Records and interviews show how the Bush administration has used its control over access and information in an effort to transform the analysts into a kind of media Trojan horse — an instrument intended to shape terrorism coverage from inside the major TV and radio networks.

Analysts have been wooed in hundreds of private briefings with senior military leaders, including officials with significant influence over contracting and budget matters, records show. They have been taken on tours of Iraq and given access to classified intelligence. They have been briefed by officials from the White House, State Department and Justice Department, including Mr. Cheney, Alberto R. Gonzales and Stephen J. Hadley.
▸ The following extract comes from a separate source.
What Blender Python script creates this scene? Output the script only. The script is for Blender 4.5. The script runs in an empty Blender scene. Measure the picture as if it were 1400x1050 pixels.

In turn, members of this group have echoed administration talking points, sometimes even when they suspected the information was false or inflated. Some analysts acknowledge they suppressed doubts because they feared jeopardizing their access.

Conclusion

The volume, speed and lack of reference for modern news makes it imperative that all of us be increasingly vigilant and skeptical of what we hear, see and read – especially on the internet. From editorials citing unnamed “intelligence sources”, to the avalanche of sound clips from pundits and politicians, to the never ending deluge of internet opinion polls on every topic from presidential preferences to Bittany and “Brangelina”; we must learn to take things we read on the internet with a huge grain of salt. As our legal system states that all who stand accused are innocent until proven guilty, so must our modern news be accepted as false until backed up, corroborated, or proven as fact. Fox News’ signature tag line “Fair and Balanced” may be laughable in the extreme; however, there are numerous examples on the web of other news outlets that advertise their product as impartial but who are actually just spreading biased opinion, political propaganda, and outright lies.

Despite advances in search engine algorithms, performing web searches remains something of an arcane Boolean art form. Still, as tedious and time consuming as it is, fact checking news articles on the web has become essential in the twenty-first century in order to reach something that even vaguely resembles the truth.